A member of the exiled women’s team in Australia, Tooba Khan Sarwari, a medium-fast bowler, has provided some insights to this author on the players’ lives here. The players are split between Melbourne and Canberra. Some are at university, and some are working. Tooba has a part-time job coaching cricket at a Canberra school and is studying International Relations and Politics at university while continuing to hone her cricketing skills. Some of her team-mates send remittances home to families in Afghanistan where unemployment is high and poverty rife: Afghanistan is one of the world’s poorest countries.

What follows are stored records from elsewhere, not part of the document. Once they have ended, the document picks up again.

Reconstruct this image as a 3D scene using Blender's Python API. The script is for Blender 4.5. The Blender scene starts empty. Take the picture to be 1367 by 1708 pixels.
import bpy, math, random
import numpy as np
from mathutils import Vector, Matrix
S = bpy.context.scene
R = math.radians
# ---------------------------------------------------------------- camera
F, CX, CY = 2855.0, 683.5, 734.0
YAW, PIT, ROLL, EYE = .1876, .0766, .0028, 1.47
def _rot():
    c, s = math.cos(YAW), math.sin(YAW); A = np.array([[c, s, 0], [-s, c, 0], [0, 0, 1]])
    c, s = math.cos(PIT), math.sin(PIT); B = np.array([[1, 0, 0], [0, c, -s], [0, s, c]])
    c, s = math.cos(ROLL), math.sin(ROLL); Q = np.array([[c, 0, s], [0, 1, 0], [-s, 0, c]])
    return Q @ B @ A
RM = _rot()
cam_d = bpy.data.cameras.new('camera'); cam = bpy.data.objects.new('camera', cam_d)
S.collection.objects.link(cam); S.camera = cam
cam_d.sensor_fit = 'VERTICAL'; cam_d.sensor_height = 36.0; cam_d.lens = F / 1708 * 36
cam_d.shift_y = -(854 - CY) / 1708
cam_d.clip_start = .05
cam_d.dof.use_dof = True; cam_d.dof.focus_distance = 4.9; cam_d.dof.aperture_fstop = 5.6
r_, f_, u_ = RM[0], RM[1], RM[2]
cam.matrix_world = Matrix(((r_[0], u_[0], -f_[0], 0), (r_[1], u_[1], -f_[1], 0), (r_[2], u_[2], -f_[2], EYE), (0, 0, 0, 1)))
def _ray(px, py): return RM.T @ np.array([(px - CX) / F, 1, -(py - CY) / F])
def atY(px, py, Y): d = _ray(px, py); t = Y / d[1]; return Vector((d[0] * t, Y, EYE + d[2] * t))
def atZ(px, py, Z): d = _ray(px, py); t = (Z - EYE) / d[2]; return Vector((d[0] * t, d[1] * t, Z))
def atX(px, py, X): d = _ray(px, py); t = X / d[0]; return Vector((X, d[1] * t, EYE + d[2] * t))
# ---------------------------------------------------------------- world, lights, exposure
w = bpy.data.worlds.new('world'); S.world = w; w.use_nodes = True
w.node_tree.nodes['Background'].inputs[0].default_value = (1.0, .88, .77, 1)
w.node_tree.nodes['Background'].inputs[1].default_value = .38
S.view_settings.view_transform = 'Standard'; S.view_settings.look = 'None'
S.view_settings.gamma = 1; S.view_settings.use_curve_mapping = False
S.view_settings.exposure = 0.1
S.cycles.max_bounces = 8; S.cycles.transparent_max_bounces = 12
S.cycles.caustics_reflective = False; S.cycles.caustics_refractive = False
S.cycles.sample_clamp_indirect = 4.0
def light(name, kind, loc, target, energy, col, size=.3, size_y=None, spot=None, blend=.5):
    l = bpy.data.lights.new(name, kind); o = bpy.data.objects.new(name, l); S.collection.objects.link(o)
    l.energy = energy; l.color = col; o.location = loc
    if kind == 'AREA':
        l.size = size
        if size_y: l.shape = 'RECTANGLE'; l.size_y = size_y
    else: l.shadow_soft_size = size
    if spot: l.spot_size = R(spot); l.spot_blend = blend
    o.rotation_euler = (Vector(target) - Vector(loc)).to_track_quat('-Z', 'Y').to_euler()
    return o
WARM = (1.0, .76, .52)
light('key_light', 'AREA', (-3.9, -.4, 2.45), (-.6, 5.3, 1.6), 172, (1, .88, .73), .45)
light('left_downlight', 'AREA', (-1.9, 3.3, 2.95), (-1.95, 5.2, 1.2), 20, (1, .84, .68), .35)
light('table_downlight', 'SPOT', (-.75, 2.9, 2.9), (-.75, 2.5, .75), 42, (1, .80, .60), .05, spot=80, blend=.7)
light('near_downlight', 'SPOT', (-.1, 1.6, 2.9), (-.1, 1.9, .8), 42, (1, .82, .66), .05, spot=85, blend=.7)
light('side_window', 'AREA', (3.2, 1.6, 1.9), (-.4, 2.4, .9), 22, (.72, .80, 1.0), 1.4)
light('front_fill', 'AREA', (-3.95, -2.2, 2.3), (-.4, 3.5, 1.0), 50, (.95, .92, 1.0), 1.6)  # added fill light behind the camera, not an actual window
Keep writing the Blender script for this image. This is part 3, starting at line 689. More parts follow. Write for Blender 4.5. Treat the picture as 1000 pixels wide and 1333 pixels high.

Several of the women are playing in local competitions in Melbourne and Canberra: Tooba plays for two Canberra clubs. They are not able to enjoy ‘normal’ lives. It would be surprising if they were not experiencing homesickness: they have not seen their families for three years. Their futures in life and in cricket are far from clear. They escaped their homeland in difficult, even dangerous circumstances as the Taliban took over, and returning home would be risky for them. But they have shown much resolve and have attempted to gain the support of the ICC in an effort to retain their dream of playing international cricket. At the moment there is no certainty that this goal will be achieved.

The situation of the Afghani women’s cricketers recalls the international sporting boycott against South African teams between the early 1970s and the early 1990s. That boycott was supported by most of apartheid South Africa’s traditional sporting rivals especially in rugby and cricket, though ‘rebel’ tours of the republic partly circumvented it. Importantly, the organisations representing the black majority in South Africa ꟷ notably the African National Congress ꟷ generally supported the isolating of South Africa while its teams were selected on racial grounds. Eventually South Africa was forced, partly because of the boycotts and partly because of economic sanctions, to abandon apartheid for democracy, and mixed-race South African sporting teams were quickly admitted to international competition.

To date, Cricket Australia has avoided playing men’s matches against Afghanistan on bi-lateral tours, and a test against the Afghanistan men in Australia in 2022 was aborted because of Australian federal government pressure. New Zealand, however, is scheduled to play Afghanistan in a men’s test match in September, probably in India. Clearly, New Zealand and Australia are not on the same page here. Cricket Australia, it seems, is waiting for the Taliban to make some sort of concession on women’s cricket before engaging. The ICC may do likewise, which would be unfortunate.

Apart from the Taliban, there is no known opposition in Afghanistan to women playing cricket. Thus there should be no reason for Australia to boycott Afghanistan’s male cricket teams. Nothing is gained by that approach. Things are not the same as they were in the South Africa of decades ago. It should be possible to support women’s cricket without abandoning men’s: the men of Afghanistan are not at fault, the Taliban government is!

Cricket, beginning with the ICC, needs to find a way to support Afghanistan’s women’s cricket, initially outside Afghanistan itself in the case of the exiled players. This needs to happen soon, because the legitimacy of the group of formerly contracted players of the women’s cricket team is being eroded with the passage of time. Cricket needs also to show its opposition to the Taliban’s strictures as far as women’s cricketing participation inside the country is concerned, but boycotting matches against the Afghanistan men’s team will not help.

The members of the Afghanistan women’s cricket team are shining a light that is illuminating the darkness which descended three years ago on the women of their country. They should be supported by Australia and by the cricketing world.